La mujer es interesante y controversial. Siempre lo ha sido. Modelo voluptuosa, hoy imagen de un cuerpo esculpido a cuenta del ejercicio y la disciplina, madre soltera, llena de dramas amorosos y en su vida pública. Empresaria y punto de burla del país por años. Su hablar relajado y sus comentarios desfachatados, acerca del cuerpo o de cualquier situación, la convirtieron en una especie de meme antes de que el meme existiera. Ser como Maripily significaba básicamente ser una persona tímida para la inteligencia, vulgar o cualquier otro epíteto que sirva para colocarse por encima de otra persona, de trasfondo distinto y distinto acceso a la educación formal. Bruta nunca ha sido, eso era evidente. Elegante tampoco. No creo que le haya interesado jamás. Genuina, desde el día uno.

Y la gente vio eso en su participación en el show. La amaron, la odiaron, la vieron ser vilipendiada, asediada, la vieron llorar e insistir en que es una mujer fuerte. Aguantó la mirada latinoamericana que, a veces, mira con pena o más bien un poco de desprecio a los puertorriqueños, esos hijos de la última colonia de las Américas, el país latinoamericano que nunca se liberó, los que se atreven a llamarse migrantes en los Estados Unidos pero entran con pasaporte azul, esos latinoamericanos con “suerte” y tan poca dignidad a quienes se les perdonan los pecados coloniales por la salsa y el reguetón, pero poco más.
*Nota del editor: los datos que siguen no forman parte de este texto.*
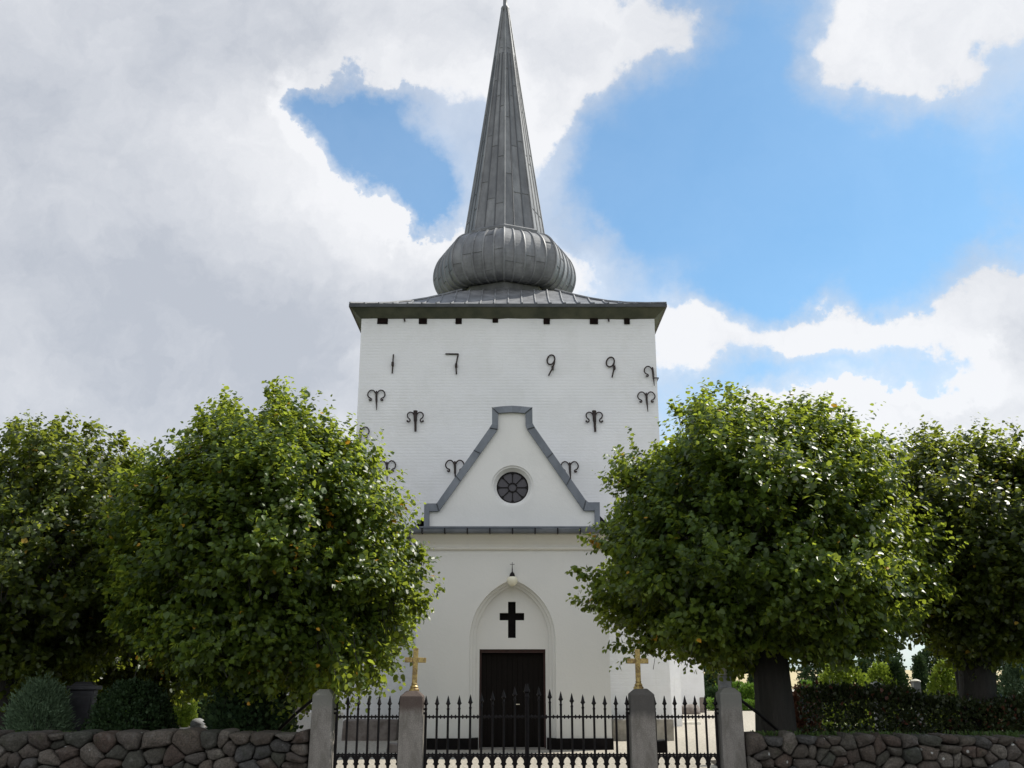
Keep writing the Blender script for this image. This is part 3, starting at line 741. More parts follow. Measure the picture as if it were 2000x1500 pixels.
# ------------------------------------------------------------------ gate pillars
GD = 13.8
def pillar(u0, u1, vtop, m, label, group='granite gate pillars'):
    xc = X_((u0 + u1) / 2, 1400, GD); hw = (X_(u1, 1400, GD) - X_(u0, 1400, GD)) / 2; zt = Z_(vtop, GD)
    b = MB(); d = .16; sh = .065
    lv = [(-.1, 1.10), (.15, 1.08), (.55, 1.03), (1.0, 1.0), (zt - sh - .012, .985), (zt - sh, .95), (zt - .004, .52), (zt, .46)]
    vs = []
    for z, k in lv: vs += [(-hw * k, -d * k, z), (hw * k, -d * k, z), (hw * k, d * k, z), (-hw * k, d * k, z)]
    fs = [(4 * i + j, 4 * i + (j + 1) % 4, 4 * i + 4 + (j + 1) % 4, 4 * i + 4 + j) for i in range(len(lv) - 1) for j in range(4)] + [(3, 2, 1, 0), tuple(4 * (len(lv) - 1) + j for j in range(4))]
    b.add(vs, fs); o = b.build('gate_pillar', M[m], loc=(xc, GD, 0), bevel=.012)
    prop(o, label, 'pillar', group)
    return xc, zt, hw
pLo = pillar(612, 652, 1346, 'granite', 'leftmost granite gate pillar, its top half hidden in linden leaves')
pLi = pillar(782, 827, 1349, 'granite_red', 'granite gate pillar with rust-red top, carrying the left gilded cross')
pRi = pillar(1230, 1277, 1345, 'granite_dark', 'granite gate pillar with dark stained top, carrying the right gilded cross')
pRo = pillar(1404, 1446, 1343, 'granite', 'rightmost granite gate pillar, beside the right fieldstone wall')
def gold_cross(x, z0, utop, label, lean=0):
    root = empty('gilded_cross', (x, GD, z0), label, 'cross', 'gilded crosses on the gate pillars')
    h = Z_(utop, GD) - z0; b = MB()
    b.lathe([(.068, -.01), (.068, .02), (.05, .035), (.055, .05), (.036, .075), (.042, .088), (.036, .10), (.03, .115)], 0, 0, 12)
    b.build('base', M['gold'], root, loc=(0, 0, 0), smooth=40)
    b = MB(); b.box(-.034, .034, -.024, .024, .1, h); b.box(-.145, -.034, -.022, .022, h - .19, h - .122); b.box(.034, .145, -.022, .022, h - .19, h - .122)
    b.build('cross', M['gold'], root, loc=(0, 0, 0), bevel=.007)
    root.rotation_euler = (0, lean, 0)
gold_cross(pLi[0] + .02, pLi[1], 1266, 'gilded cross half hidden by linden leaves on the left inner pillar', .02)
gold_cross(pRi[0] - .03, pRi[1], 1268, 'gilded cross standing clear on the right inner pillar')
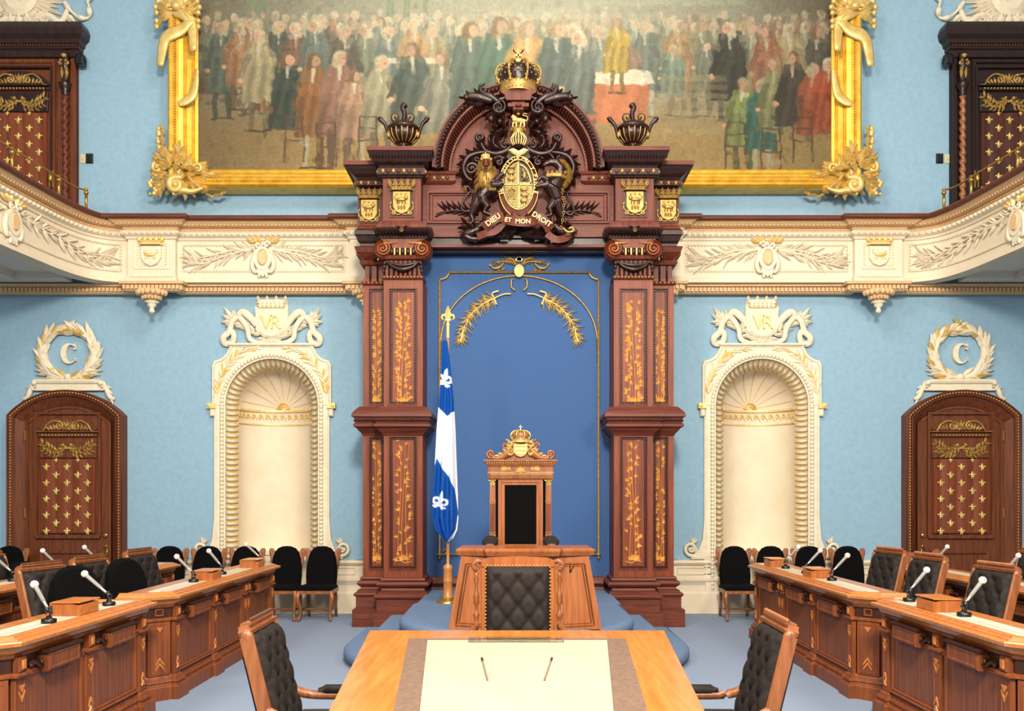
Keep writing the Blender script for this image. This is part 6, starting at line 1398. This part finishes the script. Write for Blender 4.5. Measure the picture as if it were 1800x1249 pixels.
for (x0, y0), (x1, y1) in ((( -.30, 5.28), (.295, 5.28)), ((-.30, 5.28), (-.30, 5.50)), ((.295, 5.28), (.295, 5.50))): b.tube([(x0, y0, zt_+.013), (x1, y1, zt_+.013)], .0006, 4, 0)
b.build('plate_edge', 'brass', g)
for px0, px1, s_ in ((847, 857, 'left'), (970, 957, 'right')):
    a, c = tq(px0, 1160), tq(px1, 1199); b = MB(); b.tube([(a[0], a[1], zt_+.013), (c[0], c[1], zt_+.013)], [.0045, .0045], 8, 0); b.tube([(a[0], a[1], zt_+.013), (a[0]+(c[0]-a[0])*.16, a[1]+(c[1]-a[1])*.16, zt_+.013)], .0062, 8, 1)
    tag(b.build('pen', ['blotter', 'blackp']), f'slim dark pen lying on the cream sheet, {s_} one of two', 'pen')
# ---- clerk's chair seen from the front above the table
cl_ = thing('clerk_chair', 'wide buttoned charcoal chair with brass nails and turned spindles behind the table', 'chair', (.01, 6.45, 0))
T = RT(.01, 6.35, 0); b = MB(T)
for d in (-1, 1): b.box(*sorted((d*.235, d*.275)), -.02, .04, .45, 1.2, 0, b=.008)
b.box(-.25, .25, .0, .05, .45, 1.2, 0); b.prism([(-.275, 1.17), (.275, 1.17), (.27, 1.215), (.22, 1.235), (0, 1.245), (-.22, 1.235), (-.27, 1.215)], -.03, .05, 0, b=.01); b.build('back_frame', 'spdesk', cl_)
b = MB(T); bt = tuft(b, -.235, .235, .48, 1.175, .06, 6, 7, y=-.02); b.build('tufted_back', 'leather', cl_)
b = MB(T)
for x, z in bt: b.ball((x, -.052, z), (.010, .008, .010), 0, 7, 4)
b.build('button', 'leather', cl_)
b = MB(T); b.rectbeads(-.238, .238, .48, 1.18, .027, .0058, 0, -.032); b.build('nail_heads', 'palegilt', cl_)
for d in (-1, 1):
    b = MB(T @ RT(d*.31, .01, 0)); b.lathe([(.018, .45), (.012, .5), (.022, .56), (.014, .6), (.016, .7), (.022, .72), (.012, .74), (.02, .79), (.026, .81), (.012, .83), (.012, .88), (.024, .9), (.02, .92), (.024, .94), (.018, .97), (.012, .99), (.012, 1.04), (.02, 1.07), (.012, 1.1), (.02, 1.12)], 12, 0); b.build('turned_spindle', 'chairw', cl_)
    b = MB(T @ RT(d*.3, .0, 0)); b.crv([(-d*.04, 1.2), (d*.0, 1.21), (d*.03, 1.18), (d*.015, 1.13)], [.015, .022, .02, .014], 0, 0, 7); b.scroll(d*.01, 1.165, .024, 1.2, PI/2, d, .009, 0, -.02); b.build('scroll_ear', 'chairw', cl_)
    b = MB(T); b.tube(cat([(d*.31, .0, .74), (d*.33, -.15, .72), (d*.33, -.36, .71), (d*.32, -.40, .6), (d*.30, -.36, .45)], 5), [.022, .026, .026, .022], 8, 0); b.build('arm', 'chairw', cl_)
    for y in (-.4, .02): b = MB(T); b.tube([(d*.27, y, 0), (d*.27, y, .42)], [.018, .028], 8, 0); b.build('leg', 'chairw', cl_)
b = MB(T); b.box(-.29, .29, -.42, .04, .40, .46, 0); b.build('seat_frame', 'chairw', cl_); b = MB(T); b.prism([(-.28, -.43), (.28, -.43), (.27, .0), (-.27, .0)], .53, .46, 0, ax='z', b=.03); b.build('seat', 'leather', cl_)
# ---- armchairs
ac = make_armchair('tufted_armchair', 'charcoal buttoned armchair on the left side of the clerks\' table', 1.05)
moveto(ac, (-1.09, 4.72, 0), PI/2+.03)
dup(ac, (1.11, 4.72, 0), -PI/2-.03, 'charcoal buttoned armchair on the right side of the clerks\' table')
a2 = make_armchair('tufted_armchair', 'charcoal armchair with a loose black velvet cushion, nearest at the left desks', 1.2)
def at(o, loc, rz): moveto(o, loc, rz)
at(a2, (-3.74, 7.25, 0), PI/2-.22); a2.scale = (1, 1, .955)
dup(a2, (-3.74, 8.12, 0), PI/2-.12, 'charcoal armchair with black cushion, middle of the left front desks', (1, 1, .955))
dup(a2, (-3.72, 9.15, 0), PI/2-.12, 'charcoal buttoned armchair without cushion, farthest at the left front desks', (1, 1, .955))
dup(a2, (3.74, 7.22, 0), -PI/2+.14, 'charcoal buttoned armchair nearest at the right front desks')
dup(a2, (3.74, 8.4, 0), -PI/2+.14, 'charcoal buttoned armchair in the middle of the right front desks')
dup(a2, (3.76, 9.3, 0), -PI/2+.2, 'charcoal buttoned armchair farthest at the right front desks')
dup(a2, (-5.45, 9.3, 0), PI/2-.1, 'charcoal armchair behind the left rear desk', (1, 1, .92))
dup(a2, (5.38, 9.2, 0), -PI/2+.3, 'charcoal armchair behind the right rear desk at the photo edge')
def make_cushion(label):
    r = thing('cushion', label, 'cushion'); b = MB(); o = [(-.19, 0), (.19, 0), (.205, .15), (.20, .32), (.175, .44), (.12, .52), (.05, .555), (-.05, .555), (-.12, .52), (-.175, .44), (-.20, .32), (-.205, .15)]
    b.prism(o, -.11, 0, 0, b=.05); b.build('cushion_body', 'black', r); b = MB(); b.tube([(x, -.055, z) for x, z in o+o[:1]], .006, 5, 0); b.build('piping', 'black', r); return r
c1 = make_cushion('rounded black velvet cushion leaning in the nearest left armchair'); moveto(c1, (-3.72, 7.2, .545), 0); c1.rotation_euler = (-.16, 0, PI/2-.85)
c2 = dup(c1, (-3.68, 8.08, .545), PI/2-.2, 'rounded black velvet cushion leaning in the middle left armchair'); c2.rotation_euler = (-.2, 0, PI/2-.5)
c3 = dup(c1, (-5.36, 9.3, .5), PI/2-.3, 'black velvet cushion in the armchair behind the left rear desk', (1, 1, .85)); c3.rotation_euler = (-.2, 0, PI/2-.3)
# ---- covered side chairs along the wall
sc0 = make_sidechair('covered_chair', 'black covered chair against the back wall, nearest left of the throne canopy')
yw = 11.72; n_ = 0
for px, lab, rz in ((560, None, .0), (497, 'black covered chair against the back wall, second left of the throne canopy', .02), (425, 'black covered chair by the left niche behind the far desk console', .03), (357, 'black covered chair left of the left niche', .04), (288, 'black covered chair beside the left arched door', .06), (2, 'black covered chair at the far left edge of the photo', .1),
                    (1298, 'black covered chair against the back wall, nearest right of the throne canopy', .0), (1363, 'black covered chair in front of the right niche', -.02), (1432, 'black covered chair at the right foot of the right niche', -.03), (1500, 'black covered chair beside the farthest right armchair', -.04)):
    loc = ((px-VX)*yw/FPX, yw, 0)
    if lab is None: moveto(sc0, loc, rz)
    else: dup(sc0, loc, rz, lab)
oc = make_sidechair('carved_chair', 'bare carved wooden chair back standing at the right rear desk', False); moveto(oc, (5.0, 10.25, 0), .12, 1.08)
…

Ante esas dinámicas brumosas que, a veces —muy pocas, poquitísimas, la verdad—, pesan más que la inmensa hermandad que nos une con nuestros hermanos latinoamericanos, Maripily se alzó con altanería, la misma que es necesaria cuando no solo basta la silente dignidad, sino que hace falta gritarla a viva voz.

La noche de su victoria, la economía agarró empuje, se celebraron eventos especiales en los negocios, hubo ofertas, la audiencia se desató, la gente estuvo ansiosa desde temprano en el día esperando el momento. Nunca alcancé a ver un episodio completo; escuché, leí, vi algún pedazo en la web, pero todavía no doy pie con los nombres de los participantes, ni entiendo bien qué pasó allí que haya sido tan dramático. Pero está claro que no conviene descartar el fenómeno como algo superficial y ya, o sentenciar que es una tontería que no aporta a nada, una señal de que somos todos un pueblo embrutecido y no sé qué tantas horripilancias más.

Cuando algo alcanza el nivel de la superficie es porque tiene un hilo a tierra, una raíz, un fondo muy profundo que revela una realidad tan incómoda como las garatas que se habrán dado en esa casa. No se puede hablar de reguetón sin recordar el ambiente creado por la fallida guerra contra las drogas, por ejemplo, del mismo modo en que no se puede ignorar la pregunta más importante que este tipo de sucesos genera: ¿qué nervio social tocó esta mujer?

Me quedo con su resignificación o reescritura de una palabra traumática para nosotros. Ella se hacía llamar el huracán boricua, y exageraba diciendo que era un huracán categoría 10. Este jueves, le harán un recibimiento en las calles de San Juan, con carrozas y todo el camino de la heroína. Dicen en la calle que el jueves llega el huracán. Las heridas del que nos rompió en 2017, María, siguen ahí, algunas son cicatrices hermosas, otras son podredumbre y muerte, pero la gente ha comenzado a decir la palabra huracán sin miedo.

Un amigo dice que Puerto Rico no necesita reírse, necesita una alegría. A lo mejor el hilo a tierra de esta mal llamada superficialidad tenga algo que ver con eso. Cuando ganó Maripily hubo luces en el cielo y tiros en la tierra, lo que suele suceder cuando algo real nos atraviesa.